Professor Sarah Pink
Affiliation: Monash University
Discipline: Anthropology
Year elected: 2019
What initially drew you to your field of study?
Anthropology and documentary filmmaking offered me the exciting combination of meeting and learning from people across the world and developing a creative practice. My PhD, about women and bullfighting in Spain, was a fantastic introduction to public engagement, and inspired a career in which I’ve brought together rigorous academic scholarship with engagement and interdisciplinary collaboration across Australia, the United Kingdom, Europe, South East Asia and Latin America.
What role do the social sciences play in your work?
The social sciences help me in everything I do; an anthropological sensibility supports me in understanding people and situations, in collaboration outside academia and in understanding and taking an ethical stance. I believe that my training in anthropology also helps me to collaborate with other disciplines, to seek to understand the logics guiding the work of researchers from very different fields and consider how diverse knowledge systems can connect.

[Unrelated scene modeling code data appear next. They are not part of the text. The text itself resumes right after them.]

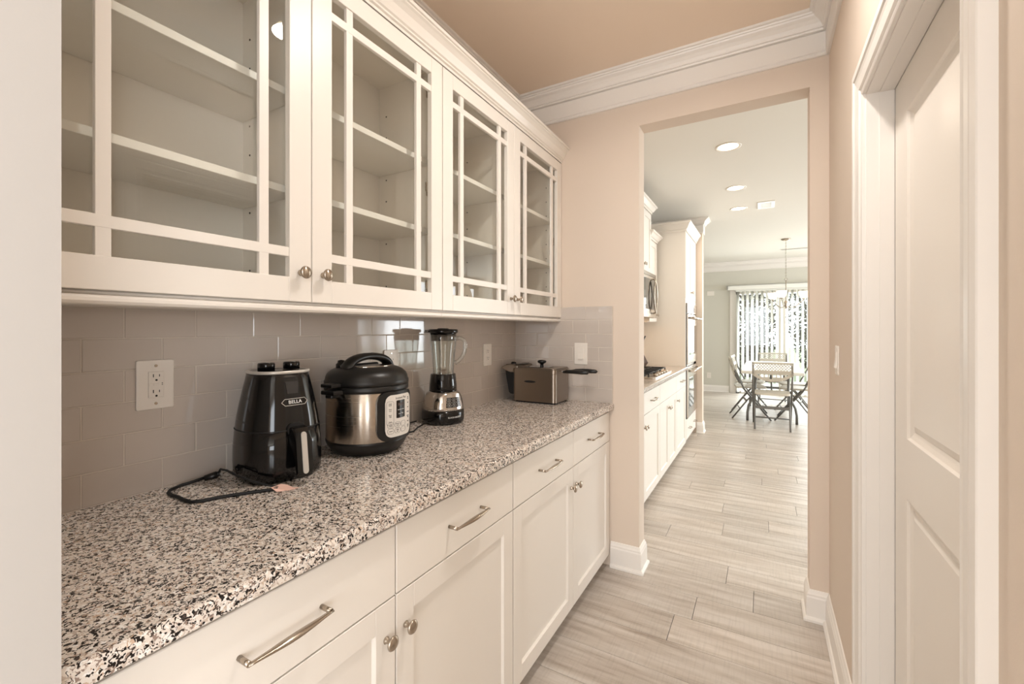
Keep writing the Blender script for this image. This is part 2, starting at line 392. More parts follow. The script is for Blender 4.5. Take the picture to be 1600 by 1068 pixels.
# ------------------------------------------------------------------ backsplash tiles (parts of the walls)
TH = .0778; TW = .1568
tmesh = {}
def tile_mesh(wd, hd, axis):
    key = (round(wd, 3), round(hd, 3), axis)
    if key not in tmesh:
        m = M(); a, b = wd / 2 - .0009, hd / 2 - .0009; i = .0018; t = .008
        vs = [(0, -a, -b), (0, a, -b), (0, a, b), (0, -a, b), (t - .0012, -a, -b), (t - .0012, a, -b), (t - .0012, a, b), (t - .0012, -a, b), (t, -a + i, -b + i), (t, a - i, -b + i), (t, a - i, b - i), (t, -a + i, b - i)]
        if axis == 'Y': vs = [(y, -x, z) for x, y, z in vs]
        m._new(vs, [(0, 1, 5, 4), (1, 2, 6, 5), (2, 3, 7, 6), (3, 0, 4, 7), (4, 5, 9, 8), (5, 6, 10, 9), (6, 7, 11, 10), (7, 4, 8, 11), (8, 9, 10, 11), (0, 3, 2, 1)])
        me = m.mesh('tile'); me.materials.append(TILE); tmesh[key] = me
    return tmesh[key]
def add_tile(u0, u1, z0, z1, axis, parent):
    o = bpy.data.objects.new('tile', tile_mesh(u1 - u0, z1 - z0, axis)); C.objects.link(o); o.parent = parent
    j = random.uniform(-.0035, .0035), random.uniform(-.0035, .0035)
    if axis == 'X': o.location = (WX + .002, (u0 + u1) / 2, (z0 + z1) / 2); o.rotation_euler = (0, j[0], j[1])
    else: o.location = ((u0 + u1) / 2, E - .002, (z0 + z1) / 2); o.rotation_euler = (j[0], 0, j[1])
put('grout', M().box(WX, WX + .0090, Y0, E, .915, 1.385), GROUT, wl)
put('grout', M().box(WX, -.733, E - .0090, E, .915, .915 + 7 * TH), GROUT, wend)
for r in range(6):
    z0 = .916 + r * TH; u = (.468 if r % 2 else .390) - 3 * TW
    while u < E:
        a, b = max(u, Y0), min(u + TW, E - .008)
        if b - a > .012: add_tile(a, b, z0, min(z0 + TH, 1.383), 'X', wl)
        u += TW
for r in range(7):
    z0 = .916 + r * TH; u = -1.283 - TW * (1 if r % 2 else 1.5)
    while u < -.733:
        a, b = max(u, WX + .010), min(u + TW, -.733)
        if b - a > .012: add_tile(a, b, z0, z0 + TH, 'Y', wend)
        u += TW
# ------------------------------------------------------------------ crown mouldings
CROWN = [(0, 2.566), (.010, 2.566), (.014, 2.570), (.014, 2.578), (.010, 2.581), (.015, 2.585), (.015, 2.668), (.009, 2.670), (.009, 2.673), (.024, 2.675), (.026, 2.681), (.023, 2.686), (.028, 2.688), (.029, 2.694), (.035, 2.706), (.046, 2.719), (.060, 2.728), (.062, 2.735), (.068, 2.736), (.070, 2.742), (.080, 2.744), (.080, CZ), (0, CZ)]
fz = lambda a, b, p: (a, b, p)
c1 = M(); c1.mould([(WX, .2), (WX, E), (RX, E), (RX, -.08)], CROWN, fz, -1)
struct('trim_1', c1, TRIM)
c2 = M(); c2.mould([(WX, E + ET + .02), (WX, 6.13), (-.68, 6.13), (-.68, 6.28), (WX, 6.28)], CROWN, fz, -1)
struct('trim_2', c2, TRIM)
c3 = M(); c3.mould([(-3.0, BY), (4.9, BY)], CROWN, fz, -1)
struct('trim_3', c3, TRIM)
# ------------------------------------------------------------------ baseboards
BASE = [(0, 0), (.026, 0), (.026, .010), (.020, .018), (.015, .021), (.014, .105), (.011, .112), (.011, .119), (.007, .127), (.004, .137), (0, .139)]
struct('baseboard_end_left', M().mould([(-.745, E), (OL, E), (OL, E + ET), (-.9, E + ET)], BASE, fz, -1), TRIM)
struct('baseboard_end_right', M().mould([(.6, E + ET), (OR, E + ET), (OR, E), (RX, E), (RX, 1.708)], BASE, fz, -1), TRIM)
struct('baseboard_right', M().mould([(RX, .788), (RX, -.1)], BASE, fz, -1), TRIM)
struct('baseboard_kitchen_stub', M().mould([(-.745, 6.13), (-.68, 6.13), (-.68, 6.28), (WX, 6.28)], BASE, fz, -1), TRIM)
struct('baseboard_dining_back', M().mould([(-3.0, BY), (SX0 - .13, BY)], BASE, fz, -1), TRIM)
# ------------------------------------------------------------------ pantry door: jamb, casing, slab
d1 = M()
d1.box(RX - .001, RX + .115, DY1 - .001, DY1 + .019, 0, DZ + .02).box(RX - .001, RX + .115, DY0 - .019, DY0 + .001, 0, DZ + .02).box(RX - .001, RX + .115, DY0, DY1, DZ - .001, DZ + .02)
struct('trim_4', d1, TRIM)     # jamb lining
CAS = [(0, 0), (0, .010), (.005, .012), (.010, .009), (.020, .009), (.025, .014), (.050, .017), (.057, .019), (.064, .017), (.069, .021), (.088, .021), (.090, .019), (.090, 0)]
cs = M().mould([(DY0 - .004, 0), (DY0 - .004, DZ + .004), (DY1 + .004, DZ + .004), (DY1 + .004, 0)], CAS, lambda a, b, p: (RX - p, a, b), 1)
struct('trim_5', cs, TRIM)
dX = .322
put('door_stop', M().box(.288, .3205, DY1 - .004, DY1, 0, DZ), TRIM, bpy.data.objects['trim_4']); put('door_stop', M().box(.288, .3205, DY0, DY1 - .004, DZ - .004, DZ), TRIM, bpy.data.objects['trim_4'])
ds = M()
def panel_slab(m, x, y0, y1, z0, z1, holes, th=.035):
    """door slab with sunk moulded panels facing -X; holes: (y0,y1,z0,z1)"""
    ys = sorted({y0, y1} | {h[0] for h in holes} | {h[1] for h in holes}); zs = sorted({z0, z1} | {h[2] for h in holes} | {h[3] for h in holes})
    for i in range(len(ys) - 1):
        for j in range(len(zs) - 1):
            a, b, c_, d_ = ys[i], ys[i + 1], zs[j], zs[j + 1]
            h = [q for q in holes if q[0] <= a and b <= q[1] and q[2] <= c_ and d_ <= q[3]]
            if not h: m._new([(x, a, c_), (x, b, c_), (x, b, d_), (x, a, d_)], [(0, 1, 2, 3)])
    for (a, b, c_, d_) in holes:
        st = [(0, 0), (.004, .006), (.014, .010), (.022, .012), (.026, .010), (.040, .006)]
        vv = []
        for o_, dep in st: vv.append([m.bm.verts.new(p) for p in ((x + dep, a + o_, c_ + o_), (x + dep, b - o_, c_ + o_), (x + dep, b - o_, d_ - o_), (x + dep, a + o_, d_ - o_))])
        for i in range(len(vv) - 1):
            for k in range(4): m.bm.faces.new((vv[i][k], vv[i][(k + 1) % 4], vv[i + 1][(k + 1) % 4], vv[i + 1][k]))
        m.bm.faces.new(vv[-1])
    m.box(x + .0125, x + th, y0, y1, z0, z1)
    m._new([(x, y0, z0), (x + .013, y0, z0), (x + .013, y0, z1), (x, y0, z1)], [(0, 1, 2, 3)])
    m._new([(x, y1, z0), (x + .013, y1, z0), (x + .013, y1, z1), (x, y1, z1)], [(0, 1, 2, 3)])
    m._new([(x, y0, z1), (x + .013, y0, z1), (x + .013, y1, z1), (x, y1, z1)], [(0, 1, 2, 3)])
panel_slab(ds, dX, DY0 + .003, DY1 - .004, .008, DZ - .004, [(DY0 + .115, DY1 - .118, 1.045, 1.892), (DY0 + .115, DY1 - .118, .24, .89)])
dr = struct('door_1', ds, DOORM)
struct('wall_closet_backing', M().box(RX + .115, RX + .13, DY0 - .1, DY1 + .1, 0, DZ + .1), GAP)

# ------------------------------------------------------------------ cabinets
def knob(parent, x, y, z, s=1):
    m = M().lathe([(.0075, 0), (.0085, .002), (.006, .006), (.0052, .013), (.008, .017), (.0155, .021), (.0165, .0235), (.014, .027), (.008, .0295), (0, .0303)], (x, y, z), 20, 'X')
    return put('knob', m, NICKEL, parent)
def pull(parent, x, y0, y1, z, d=.03):
    m = M(); n = 12; pts = []; rr = []
    m.tube([(x, y0, z), (x + d, y0, z)], .0048, 8).tube([(x, y1, z), (x + d, y1, z)], .0048, 8)
    for i in range(n + 1):
        t = i / n; y = y0 - .003 + (y1 - y0 + .006) * t; pts.append((x + d + .0035 * math.sin(PI * t), y, z)); rr.append(.0045 + .0042 * math.sin(PI * t) ** 2)
    m.tube(pts, rr, 10, True, True, .62, up=(0, 0, 1))
    return put('pull_handle', m, NICKEL, parent)
def shaker(parent, name, xf, y0, y1, z0, z1, st=.06, th=.02, rec=.009, mt=None):
    m = M(); b = .0012
    m.box(xf - th, xf, y0, y0 + st, z0, z1, b).box(xf - th, xf, y1 - st, y1, z0, z1, b).box(xf - th, xf, y0 + st, y1 - st, z0, z0 + st, b).box(xf - th, xf, y0 + st, y1 - st, z1 - st, z1, b)
    i = .004
    a, b2, c_, d_ = y0 + st, y1 - st, z0 + st, z1 - st
    m._new([(xf - .002, a, c_), (xf - .002, b2, c_), (xf - .002, b2, d_), (xf - .002, a, d_), (xf - rec, a + i, c_ + i), (xf - rec, b2 - i, c_ + i), (xf - rec, b2 - i, d_ - i), (xf - rec, a + i, d_ - i)],
           [(0, 1, 5, 4), (1, 2, 6, 5), (2, 3, 7, 6), (3, 0, 4, 7), (4, 5, 6, 7)])
    return put(name, m, mt or CAB, parent)
def base_cabinet(y0, y1, label, seams, xf=-.751, group='white base cabinets of the pantry counter', ztop=.883, left_only=False):
    """seams: list of (ya, yb, drawer?, knob side or 0, pull?)"""
    t = thing('base_cabinet', label, 'cabinet', ((WX + xf) / 2, (y0 + y1) / 2, 0), 0, group)
    xc = xf - .0225
    m = M(); m.box(WX + .003, xc, y0, y1, .068, ztop).box(WX + .01, xc - .06, y0, y1, 0, .068)
    put('carcass', m, CAB, t)
    for (a, b, zs) in seams:
        for (kind, z0, z1, k) in zs:
            ya, yb = a + .0021, b - .0021
            if kind == 'door':
                d = shaker(t, 'door', xf, ya, yb, z0, z1)
                if k: knob(d, xf, (yb - .03) if k > 0 else (ya + .03), z1 - .085)
            else:
                d = put('drawer', M().box(xf - .02, xf, ya, yb, z0, z1, .0015), CAB, t)
                if k:
                    c_ = (ya + yb) / 2 - .0 + (0 if k == 1 else k); h = .078 if yb - ya > .4 else .05
                    pull(d, xf, c_ - h, c_ + h, (z0 + z1) / 2)
    return t
ZD = [('drawer', .7048, .866, 1), ('door', .069, .7015, 1)]
ZDl = [('drawer', .7048, .866, 1), ('door', .069, .7015, -1)]
base_cabinet(Y0 + .022, 1.3275, 'white base cabinet nearest the camera below the granite counter, four-front unit with drawers and doors', [(Y0 + .024, .7674, ZD), (.7674, 1.3275, ZDl)])
base_cabinet(1.3285, E - .002, 'white base cabinet farther along the granite counter, against the wall with the doorway', [(1.3295, 1.8859, ZD), (1.8859, E - .008, ZDl)])
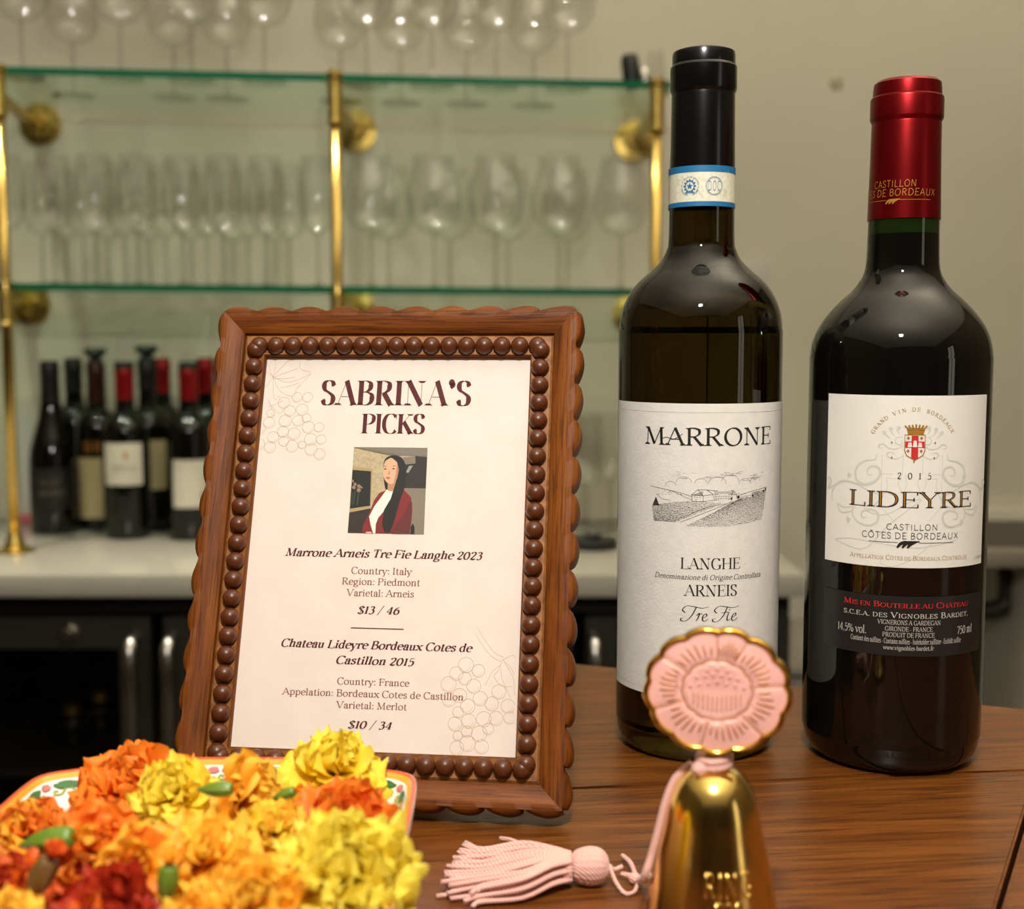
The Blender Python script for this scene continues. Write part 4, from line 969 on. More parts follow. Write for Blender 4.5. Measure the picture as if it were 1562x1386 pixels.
# pale flourishes behind the name
P = []
def fl(pts, w):
    for s in (1, -1):
        Q = [lq(803+s*(x-803), y) for x, y in pts]
        P.extend(ribbon(_samp('c', [q for p in Q for q in p]), lambda a, f: w*.000062*(.35+.9*math.sin(PI*f))))
fl([(578, 470), (565, 510), (505, 522), (452, 560), (436, 620), (450, 670), (500, 692), (560, 672), (600, 620), (590, 570), (548, 558), (518, 585), (522, 622), (550, 618)], 14)
fl([(225, 715), (210, 690), (225, 665), (243, 690), (235, 715), (215, 745), (270, 725), (350, 680), (440, 690), (520, 730), (600, 760)], 12)
fl([(260, 830), (255, 770), (300, 700), (370, 675), (440, 690)], 10)
fl([(420, 860), (350, 870), (310, 850), (318, 890), (350, 910), (415, 890), (440, 850)], 10)
fl([(420, 850), (425, 920), (470, 970), (540, 985), (590, 950), (590, 890), (540, 868), (490, 890), (490, 930), (520, 925)], 13)
fl([(640, 740), (600, 800), (560, 840), (480, 850)], 8)
fl([(740, 345), (700, 350), (690, 385), (720, 400), (735, 380), (715, 370)], 6); fl([(745, 400), (700, 430), (650, 425), (620, 400), (590, 405), (588, 425), (608, 428)], 7)
fl([(750, 470), (700, 500), (650, 490), (640, 465), (665, 455), (690, 470)], 7)
fl([(720, 330), (700, 300), (708, 280)], 7); fl([(690, 345), (665, 315), (660, 295)], 7); fl([(660, 360), (635, 335), (622, 318)], 7)
for x, y in ((390, 632), (1165, 632), (390, 955), (1155, 955)): P.append([lq(x-8, y-22), lq(x+20, y), lq(x-2, y+28), lq(x-14, y+5)])
for x, y in ((708, 283), (660, 292), (620, 316)):
    for s in (1, -1): P.append(disc(*lq(803+s*(x-803), y), .0009, 8))
for L_ in ([(610, 480), (610, 840), (680, 930), (803, 980)], [(740, 480), (740, 610)], [(610, 610), (680, 610)], [(610, 480), (745, 480)], [(640, 640), (720, 640), (715, 680), (740, 740)], [(640, 640), (650, 690), (640, 740)], [(760, 610), (770, 680), (750, 740)]):
    for s in (1, -1):
        Q = [lq(803+s*(x-803), y) for x, y in L_]; P += ribbon(Q, lambda a, f: .00022)
Q = [lq(*p) for p in ((290, 1110), (340, 1130), (480, 1160), (560, 1110), (640, 1000), (760, 880), (860, 790), (800, 800), (640, 900), (520, 880), (490, 820))]
P += ribbon(_samp('c', [q for p in Q for q in p]), lambda a, f: .00035)
Q = [lq(*p) for p in ((290, 1110), (420, 1090), (620, 1110), (800, 1130), (930, 1120), (1120, 1080))]
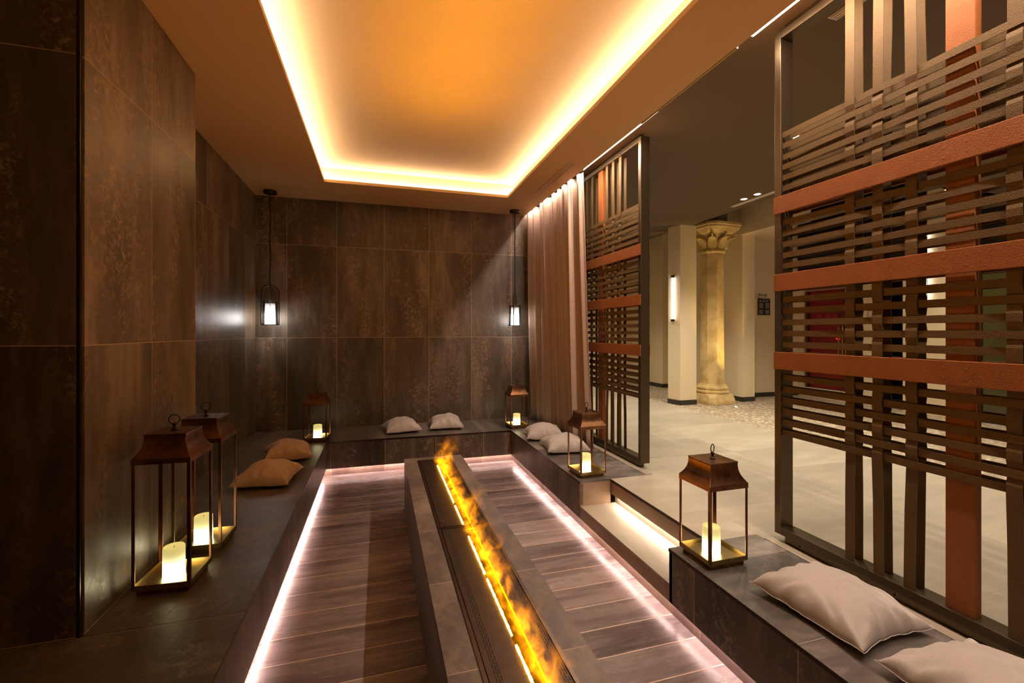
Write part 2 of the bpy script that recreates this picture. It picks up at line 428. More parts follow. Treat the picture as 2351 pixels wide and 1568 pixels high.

What should your field of study be doing more of right now?
Right now we should be engaging with institutional initiatives to better understand futures. As we face new uncertainties, what some call a “polycrisis” institutions are turning to foresight and even artificial intelligence to help them make decisions about our futures; as I’ve argued in my recent article on “Futures Anthropology for the Polycrisis” (available here) we need to ensure rigorous social science futures knowledge is available, accessible and influential.
How would you describe your work at a dinner party?
I’ve been known to say something like: “I’m an anthropologist and filmmaker, but I don’t study bones! My work is about futures and I’m researching how we will live in 2030 and 2050”. Sometimes I also mention my PhD was about bullfighting. People are usually curious.
What are you most proud of?
I founded the Emerging Technologies Lab – a social science and design research unit – in 2018. Over the last seven years we’ve grown from six to well over thirty members and collaborated globally with research partners from academia and across diverse sectors; I’m exceptionally proud of all members of our vibrant diverse international community for their participation in and sustenance of our research environment and for the futures-focused research agenda we’re growing.
Where is your desert island book, song or movie??
I’d find it too hard to choose so I think I’d take my laptop, camera and solar panels for energy, so I can write my own book and make a documentary about multispecies desert island life once I get there.